With Christmas approaching and snow blanketing the city Carrigan and Miller are called to a fire on a affluent west London square.  Hidden among the houses, the centre of the blaze is tiny convent home to the Sisters of Suffering.  Records show that ten nuns were in residence at the time of the fire and once the smoke settles the search team discovers their corpses around the dining table in a room locked from inside.  But then an eleventh body is found, trapped in a confessional in the basement, and this person hasn’t gone to their death quite as passively.

Aware of the potential media interest across the dead time of the holidays Carrigan’s boss pushes for a PR friendly result, any suspect will do as long as it doesn’t reflect badly on the church, but as they delve into the history of the order and the sisters’ community outreach work, which is far from universally popular, they begin to suspect that the case is more complicated than a random arson.  A suspicion which solidifies when they crash into a wall of perfectly polite resistance from the diocese, who are reluctant to have church business made public.  But surely they wouldn’t kill over it.  Unlike the Albanian gangsters who have taken an interest in the order and now have Carrigan and Miller in their sights.

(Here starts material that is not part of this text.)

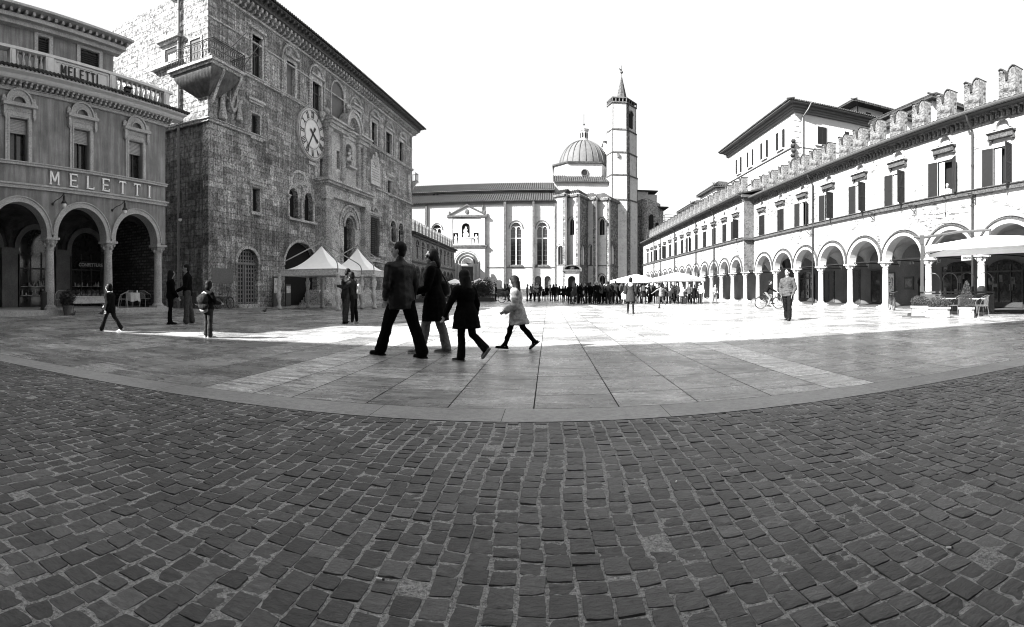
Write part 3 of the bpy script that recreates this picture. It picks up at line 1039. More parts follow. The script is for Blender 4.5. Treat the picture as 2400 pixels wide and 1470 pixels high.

The Catholic church, with its labyrinthine protocols and myriad dirty secrets has been a boon for crime writers, with most following a predictable if outlandish formula, but Stav Sherez has neatly stepped away from those hoary tropes, exploring instead issues of Liberation Theology, workers activism and people trafficking, with a brutal, long buried history reaching across forty years to touch the present day.  It’s ambitious, thought provoking material but Sherez weaves it into a solid crime narrative with impressive skill.

Eleven Days is the second book to feature Carrigan and Miller and their personal stories are gradually developing.  Carrigan, still haunted by his wife’s death and dealing with his mother’s dementia, meets a new woman but doesn’t seem ready to get involved.  While Miller’s divorce, touched on A Dark Redemption, is becoming increasingly acrimonious, and her affair with a married man is leaving her dissatisfied.  They’re a great pairing and I’m looking forward to seeing how these elements develop further in the next book.

I’ll admit to having high expectations after reading A Dark Redemption and Eleven Days has only cemented my opinion that Stav Sherez belongs in the top league of British crime writers.  This is a clever, compelling book, dark without being gratuitous and Sherez’s evocative portrayal of London is second to none.